In the following code, two functions are demonstrated. f1() returns the reference of the initialized local variable in the function scope, f2() returns the value of the initialized local variable in the function scope.

f2() is expected to work well because locally initialized variable. Value is passed from the stack to the main.

f1() is not expected to work because the reference of the local variable is useless out of the function scope. However, the output seems to ok for both functions.

Here is the test code;

#include <iostream>
using namespace std;

// function declarations
int& f1();
int f2();

int main()
{
    cout << "f1: " << f1() << endl; // should not work!
    cout << "f2: " << f2() << endl; // should work

    return 0;
}

int& f1()       // returns reference
{
    int i = 10; // local variable

    return i;   // returns reference
}

int f2()        // returns value
{
    int i = 5;  // local variable

    return i;   // returns value
}

The output is as follows;

f1: 10
f2: 5

Why f1() is working fine even that f1() returns reference of the local variable?
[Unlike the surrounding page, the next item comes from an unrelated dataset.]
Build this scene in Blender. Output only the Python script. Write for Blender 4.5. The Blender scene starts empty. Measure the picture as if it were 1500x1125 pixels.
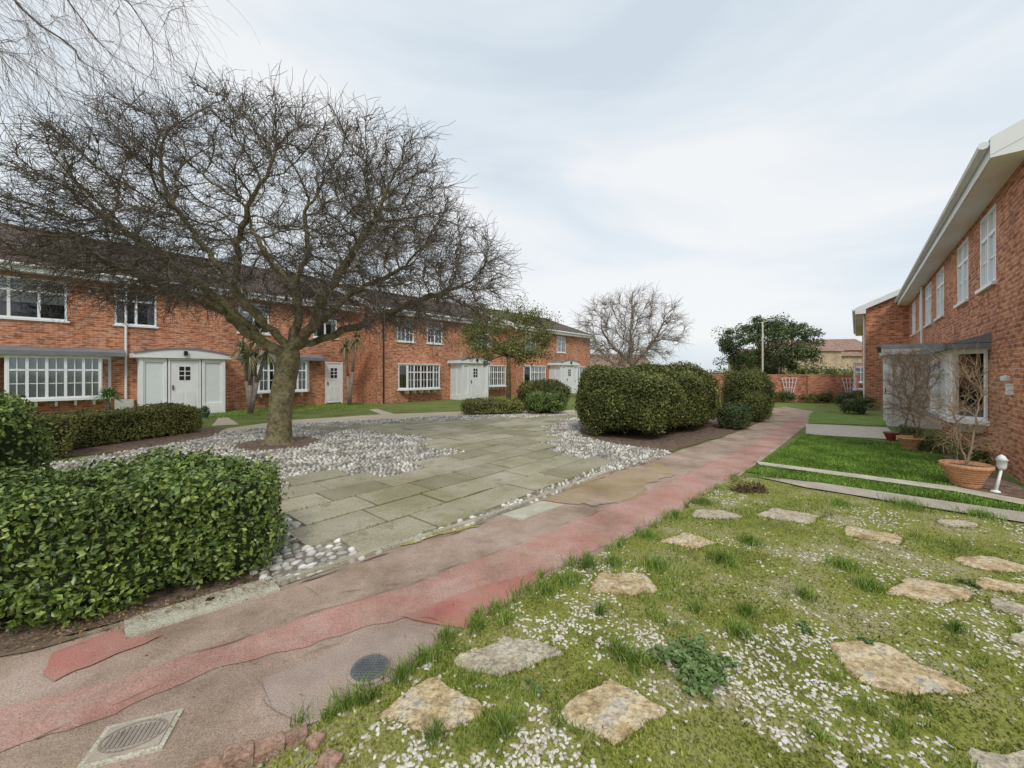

Welcome to undefined behaviour!

That's what you are doing. You access a variable that has gone out of scope. However, it might be that the system hasn't written something over the value that was already there, which explains the behaviour.

That's why finding such logical errors in real code is hard. Because you might be (un)lucky and the variable has the correct value (in that particular execution).

So, f1()'s return value is a reference to something that has gone out of scope, while f2()'s return value is a copy of the local variable of that function, which is OK.

However, a descent compiler should warn you about this, with a warning of this kind:

warning: reference to local variable ‘i’ returned [-Wreturn-local-addr]

Enable your warning flags in your compiler, please. :)